Mr. Owens said he supports congressional calls for an investigation into dairy industry practices, following the lead of Sen. Charles E. Schumer, D-N.Y., and others. The Justice Department conducted a similar probe during the Bush administration, interviewing dozens of people in the industry, but declined to take action.
The Obama administration's Justice Department may take another look. Administration officials have promised to step up antitrust enforcement in agriculture and other areas.
In addition, Mr. Owens said, he supports revamping the government's system for setting milk prices so farmers receive a "fair price in relation to cost."
As a campaign issue, dairy shenanigans have not caught fire — despite the fact that the region has a few thousand dairy farmers and employs hundreds of people on farms and in plants that turn milk into cheese and yogurt. The Watertown Daily Times and other publications have reported often during the past few years about the allegations against DFA, its affiliates and some of its partners in milk processing.
In Northern New York, the alliance between DFA and Dairylea, and those co-ops' exclusive supply contracts with processors like Dean Foods and Kraft, have given farmers few other avenues for selling their milk. The lack of competition hurts farm-level prices, critics of the co-ops say.
DFA earlier this year agreed to pay the federal Commodity Futures Trading Commission $12 million to settle charges it manipulated the cheese market at the Chicago Mercantile Exchange in an effort to boost the prices it receives from processors. Yet the co-op has no legal obligation to pass those higher prices on to farmers; in some areas, in fact, DFA has paid farmers less than the federal minimum price for milk.
The Republican response to Mr. Owens's ad was to hammer the Democrat, with the help of milk metaphors, for trying to distract voters from issues such as the jobs he may or may not have helped create at the former Plattsburgh Air Force Base.
"It's no surprise that Bill Owens is no longer talking about jobs. After trying to milk fabricated job creation numbers for political gain, he's discovered that the credibility of his bogus claim has reached its expiration date," said Paul Lindsay, a spokesman for the Republican National Congressional Committee, on the day Mr. Owens's ad began running.

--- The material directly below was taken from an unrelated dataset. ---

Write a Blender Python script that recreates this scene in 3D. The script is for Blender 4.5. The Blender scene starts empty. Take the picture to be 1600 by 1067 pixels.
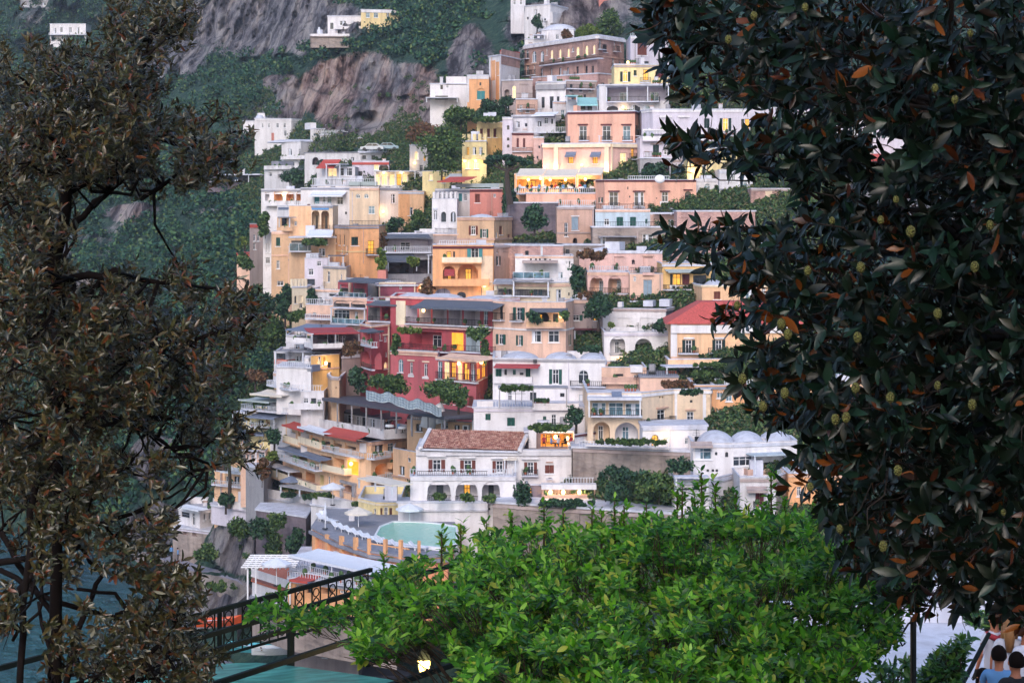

Ms. Scozzafava said "it's very possible" that price manipulation or price-fixing has occurred.
"There might be some truth to that," said Ms. Scozzafava, who added that some greater antitrust enforcement might be needed. Ultimately, she said, federal milk pricing needs to be more responsive to farmers' cost of production.
Ms. Scozzafava, who has represented farmers in the state Assembly for a decade and earns high praise from New York Farm Bureau, said she wasn't aware that DFA and Dean Foods now face a federal lawsuit alleging unfair competition in the region.
Mr. Hoffman said he supports higher government payments to farmers, temporarily, to ride out the current price crisis. "As a conservative, I'm certainly opposed to that in the long run. In the long run, I'd like to see a price at whatever the market will bear."
"It's just an unfair system all around for farmers," Mr. Hoffman said.
In his ad, Mr. Owens appears in the milk aisle of a supermarket and on the farm, talking about the price the farmer receives compared with what consumers pay. He promises to go after unfair practices in the industry to maintain dairy prices that are fair to both farmers and consumers.
But he also ran into a snafu: Mr. Owens borrowed the "Got Milk?" slogan and turned it into "Got Milk Money?" and a California milk promotion board has demanded he stop running it.